## EXERCISE BRIEF:
Scan the listing below and copy every line holding "Blender".

## RECORDS PROVIDED:
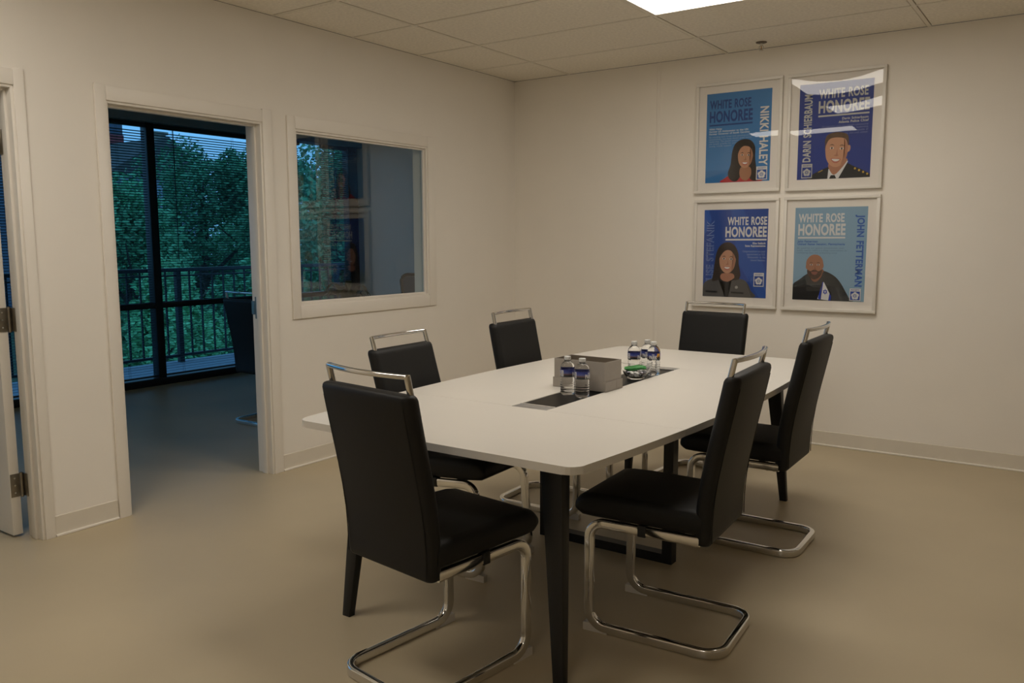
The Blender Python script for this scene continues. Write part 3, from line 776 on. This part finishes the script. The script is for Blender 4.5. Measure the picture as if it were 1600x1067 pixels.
pl = [(catmull([(.0, 1.0), (.01, .86), (.12, .80), (.28, .77), (.50, .78), (.68, .81), (.77, .92), (.79, 1.0)], 5), tweed)]
pl.append((catmull([(.155, .82), (.17, .72), (.19, .58), (.22, .47), (.29, .395), (.40, .37), (.50, .41), (.56, .50), (.57, .62), (.60, .74), (.56, .80), (.42, .80), (.28, .80)], 5), hair))
pl.append((catmull([(.31, .73), (.48, .73), (.50, .79), (.41, .84), (.29, .79)], 4), sk2))
pl.append(([(.27, .79), (.33, .815), (.40, .825), (.47, .80), (.50, .78), (.50, .80), (.42, .84), (.415, 1.0), (.36, 1.0), (.36, .84), (.26, .81)], ink((.008, .008, .009))))
pl += face_layers(.39, .585, .135, sk, sk2, ink((.45, .12, .10)), hair, True, .03)
pl.append((catmull([(.24, .60), (.25, .49), (.33, .425), (.43, .42), (.52, .48), (.55, .62), (.50, .52), (.43, .465), (.35, .47), (.28, .53)], 4), hair))
pl.append(([(.05, .93), (.24, .935), (.24, .955), (.05, .95)], ink((.008, .008, .009)))); pl.append(([(.46, .935), (.66, .94), (.66, .96), (.46, .955)], ink((.008, .008, .009))))
pl.append((ell(.545, .885, .024, .017, 0, 12), ink((.35, .34, .32))))
p.poly('portrait', pl)
p.emblem(.81, .965, .715, .87, ink((.016, .060, .29)), WH2, WH2)
# --- lower right: pale blue sheet
BL = ink((.03, .11, .42))
p = Poster(2.523, 1.290, 'pale-blue framed poster with blue vertical name, lower right of four', ink((.235, .385, .52)))
p.text('WHITE ROSE', .05, .69, .065, .16, WH2, .032); p.text('HONOREE', .05, .71, .175, .30, WH2, .036)
p.poly('rule', [([(.05, .315), (.71, .315), (.71, .332), (.05, .332)], WH2)])
p.text('John Fetterman\nUnited States Senator, Pennsylvania', .045, .71, .352, .41, BL, .03)
p.text('By speaking out against antisemitism, your\npublic stance reflects a deep commitment to\ncombating hate and protecting unity.', .045, .74, .425, .50, ink((.12, .20, .32)))
p.text('JOHN FETTERMAN', .835, .965, .085, .84, BL, .035, rot=-1)
hood = ink((.030, .032, .032), .25, 40); blk = ink((.006, .006, .007)); sk = ink((.36, .17, .10)); sk2 = ink((.25, .105, .06)); beard = ink((.075, .042, .028), .3, 90)
pl = [(catmull([(.0, 1.0), (.0, .84), (.09, .78), (.19, .72), (.30, .68), (.44, .68), (.58, .73), (.67, .80), (.75, .90), (.80, .97), (.80, 1.0)], 5), hood)]
pl.append(([(0, .86), (.18, .83), (.36, .86), (.6, .84), (.68, 1.0), (0, 1.0)], blk))
pl.append((catmull([(.23, .66), (.42, .66), (.43, .76), (.36, .81), (.27, .78)], 4), sk2))
pl.append((ell(.195, .635, .016, .028), sk)); pl.append((ell(.415, .625, .016, .028), sk))
fl_ = face_layers(.305, .635, .115, sk, sk2, ink((.24, .09, .07)), beard, False)
pl.append((catmull([(.19, .62), (.195, .56), (.25, .515), (.31, .505), (.37, .52), (.415, .565), (.415, .63), (.305, .66)], 5), sk))
pl += fl_[:1]
pl.append((catmull([(.20, .67), (.25, .685), (.305, .665), (.36, .685), (.41, .67), (.39, .735), (.305, .775), (.22, .735)], 4), beard))
pl += fl_[2:]
pl.append((catmull([(.215, .72), (.25, .775), (.33, .80), (.40, .75), (.43, .69), (.47, .73), (.42, .80), (.34, .86), (.22, .83), (.18, .75)], 4), ink((.045, .046, .045))))
p.poly('portrait', pl)
FW, FB = ink((.70, .70, .70)), ink((.02, .05, .42))
fl2 = [([(.425, .80), (.445, .80), (.555, .955), (.545, 1.0), (.36, .985), (.385, .93)], FW), ([(.425, .80), (.437, .80), (.41, .985), (.385, .987), (.37, .975)], FB), ([(.53, .92), (.555, .955), (.545, 1.0), (.515, 1.0)], FB)]
sx_, sy_ = .468, .905
for s in (1, -1): fl2.append(([(sx_, sy_ - s * .032), (sx_ + .032, sy_ + s * .016), (sx_ - .032, sy_ + s * .016)], FB))
fl2.append((ell(sx_, sy_, .012, .011, 0, 6), FW)); fl2.append(([(.415, .79), (.423, .79), (.413, 1.0), (.405, 1.0)], ink((.03, .03, .03))))
p.poly('flag', fl2)
p.emblem(.805, .955, .86, .99, ink((.02, .06, .34)), WH2, WH2)

# ------------------------------------------------------------------ sprinkler
sp_ = empty('sprinkler_head', (2.084, -0.19, H))
bm = bmesh.new(); lathe(bm, [(.0001, -.006), (.022, -.008), (.034, -.004), (.036, .0)], 24); obj('escutcheon', bm, mat('dull_brass', (.16, .13, .09), .4, metal=.8), sp_, True)
bm = bmesh.new(); lathe(bm, [(.0001, -.024), (.008, -.024), (.009, -.006), (.0001, -.006)], 12); obj('body', bm, CHROME, sp_, True)
for s in (-1, 1):
    bm = bmesh.new(); tube_round(bm, [(s * .008, 0, -.02), (s * .014, 0, -.03), (s * .012, 0, -.042), (0, 0, -.05)], .0022, 6); obj('yoke_arm', bm, CHROME, sp_, True)
bm = bmesh.new(); lathe(bm, [(.0001, -.05), (.013, -.05), (.014, -.053), (.0001, -.054)], 16); obj('deflector', bm, CHROME, sp_, True)
bm = bmesh.new(); lathe(bm, [(.0001, -.048), (.0025, -.047), (.0025, -.024), (.0001, -.024)], 8); obj('bulb', bm, mat('sprinkler_bulb', (.5, .25, .05), .1), sp_, True)
tag(sp_, 'small pendent sprinkler head on the ceiling above the posters', 'sprinkler')

# ------------------------------------------------------------------ things on the table
ZTT = ZT
ba = math.radians(-2)
bx = empty('storage_box', (2.173, -2.607, ZTT + .0016), ba)
def shell(name, w, d, z0, z1, th, par, mt=BOXGREY, floor=True):
    bm = bmesh.new()
    o1 = rrect(w, d, .003, 2); i1 = rrect(w - th, d - th, .002, 2)
    rs = [[(a, b, z0) for a, b in o1], [(a, b, z1) for a, b in o1], [(a, b, z1) for a, b in i1], [(a, b, z0 + th) for a, b in i1]]
    rings(bm, rs)
    return obj(name, bm, mt, par)
shell('lid', .134, .073, 0, .041, .003, bx)
shell('body', .1295, .0685, .004, .124, .003, bx)
bm = bmesh.new(); rings(bm, [[(a, b, z) for a, b in rrect(.1262, .0652, .002, 2)] for z in (.0075, .1232)], cap=False); bm.faces.new([bm.verts.new((a, b, .012)) for a, b in rrect(.1255, .0645, .002, 2)]); obj('lining', bm, BOXIN, bx)
boxo('corner_seam', .1338, .1343, .018, .0186, .001, .04, BOXIN, bx)
tag(bx, 'open grey cardboard box standing in its own lid, mid-table', 'box')

LABEL = None
def label_mat():
    mm = bpy.data.materials.new('bottle_label'); mm.use_nodes = True; nt = mm.node_tree; b = nt.nodes['Principled BSDF']
    tc = nt.nodes.new('ShaderNodeTexCoord'); sx = nt.nodes.new('ShaderNodeSeparateXYZ'); nt.links.new(tc.outputs['Generated'], sx.inputs[0])
    n = nt.nodes.new('ShaderNodeTexNoise'); n.inputs['Scale'].default_value = 14; nt.links.new(tc.outputs['Generated'], n.inputs['Vector'])
    ad = nt.nodes.new('ShaderNodeMath'); ad.operation = 'MULTIPLY_ADD'; ad.inputs[1].default_value = 0.22
    nt.links.new(n.outputs['Fac'], ad.inputs[0]); nt.links.new(sx.outputs['Z'], ad.inputs[2])
    cr = nt.nodes.new('ShaderNodeValToRGB'); e = cr.color_ramp
    e.elements[0].position = .0; e.elements[0].color = (.02, .025, .03, 1); e.elements[1].position = 1.0; e.elements[1].color = (.02, .03, .22, 1)
    for q, c in ((.38, (.025, .03, .04, 1)), (.46, (.16, .075, .055, 1)), (.62, (.10, .11, .28, 1)), (.85, (.035, .06, .30, 1))):
        k = e.elements.new(q); k.color = c
    nt.links.new(ad.outputs[0], cr.inputs[0]); nt.links.new(cr.outputs[0], b.inputs['Base Color']); b.inputs['Roughness'].default_value = .35
    return mm
LABELM = label_mat(); LW = mat('label_white', (.72, .72, .74), .4); LO = mat('label_orange', (.75, .36, .03), .4); LD = mat('label_dark', (.015, .015, .02), .5)
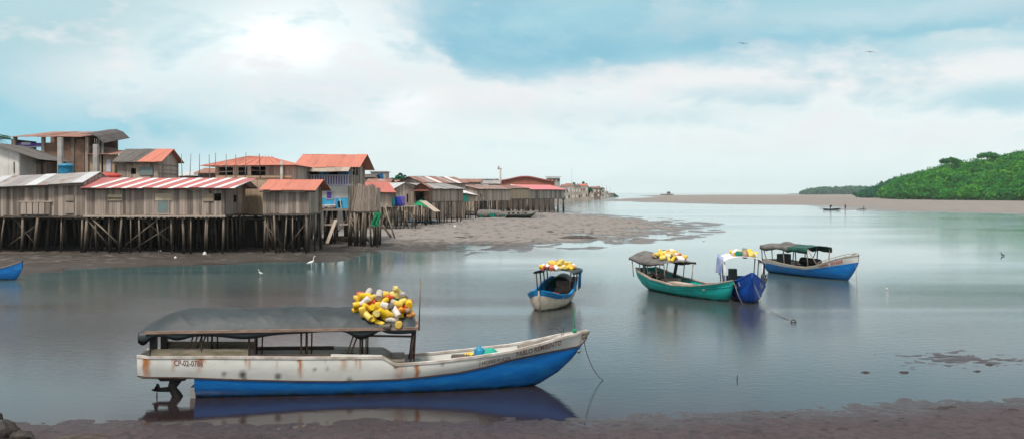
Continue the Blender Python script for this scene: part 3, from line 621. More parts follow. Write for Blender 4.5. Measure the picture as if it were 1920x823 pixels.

## WORKED ANSWER:
The Blender Python script for this scene continues. Write part 3, from line 776 on. This part finishes the script. The script is for Blender 4.5. Measure the picture as if it were 1600x1067 pixels.
Continue the Blender Python script for this scene: part 3, from line 621. More parts follow. Write for Blender 4.5. Measure the picture as if it were 1920x823 pixels.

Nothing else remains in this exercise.